How could that be? Standards, and their implementation were to be the saviors of America’s “failing” education system.  They were to create the shambala of societies and an entire culture filled with bodhisattvas, so perfect they would all just be sticking around to help others attain superiority rather than taking their place among the gods. Standards would make a generation of perfect entrepreneurs, innovators, and winners in the world economic domination contest, who also didn’t mind being on time for rote jobs in an essentially service driven economy which called for long work hours with limited breaks and low salaries.


But here we are 30 years later. Test scores are flat or falling. Field trips, electives, and projects have been abandoned for testing, and the money once spent on schools now goes to data collection on the Standards. Our youth are facing unprecedented physical and mental health and stress issues.  Quality teachers are flooding from the field, and our city schools have been deconstructed.

Though Common Core still survives in various wigs and costumes and continues to be the hope of the current generation of Edu-sperts (who are now busy training teachers how to align and create perfectly matched and standardized gradebooks to match their perfectly standardized curricula), The Common Core, indeed all of this generation of Standards, have been a disaster of near Biblical proportions.

Parents, students, teachers, and even in-school administrators are miserable in the school world that Standards has created. The joy of learning, the excitement of discovery, the invigoration of deep and higher level inquiry and endeavor, the broad creative curriculum, and the dynamic learning communities have all been stripped from our schools and classrooms.

Differentiation for individual students, though given lip service, has been essentially driven from PreK-12 Education in favor of uniformity and replaced with teaching to the test; a test set to at least one to two years above the known developmental spans of children’s ages; tests which neither the parents nor teachers are allowed to see or use as means of future instruction design or support for their children, and whose private student data is expensive shelfware only trotted out when a political opportunist wants a handy campaign or re-development opportunity.
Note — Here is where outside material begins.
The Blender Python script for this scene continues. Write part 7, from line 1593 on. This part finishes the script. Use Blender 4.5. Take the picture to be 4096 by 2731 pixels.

But beyond the poor implementation, the lack of understanding of children, and the total absence of connection to actual learning processes, there is an even deeper and more fatal problem with Standards, and that unconscious tragic flaw is an even more compelling reason Standards as the raison d’etre must go.

As the International Futures Forum puts it:

“The scale of global interconnectivity and interdependence has resulted in a steep change in the complexity, uncertainty and speed of change in today’s operating environment. Many of the concepts we used to rely on to make sense of our world no longer have traction. In many respects we are experiencing a ‘conceptual emergency’.”

Or as Karl Fisch and Scott McLeod so aptly put it in their Shift Happens slideshow:

“We are living in Exponential times….We are currently preparing students for jobs that don’t exist, using technologies that don’t exist, to solve problems we don’t even know are problems yet…. The amount of technological information is doubling every 2 years.”  That means information students learn in year one of a four year program is outdated by year three.

Or, put differently,  as Wikipedia tells us:

“Limited private connections to parts of the Internet by officially commercial entities emerged in several American cities by late 1989 and 1990,” ---- 3 to 4 years AFTER Marc S. Tucker laid out the Standards movement.

Standards’ biggest problem, beyond their complete failure, is that they are a dated paradigm-- too rigid, too stagnant, and too cumbersome to be an effective model for the speed of change and the level of complexity in ours and our students’ lives.

That is the deeper reason it is well past time for all the Standards to go.


And before you panic, there are lots of other ways we have and can choose to provide high quality curriculum and produce high quality outcomes for our children.  They just can't be attached to a term that is punitive in perspective and a concept that has not worked in the past and cannot work in the future.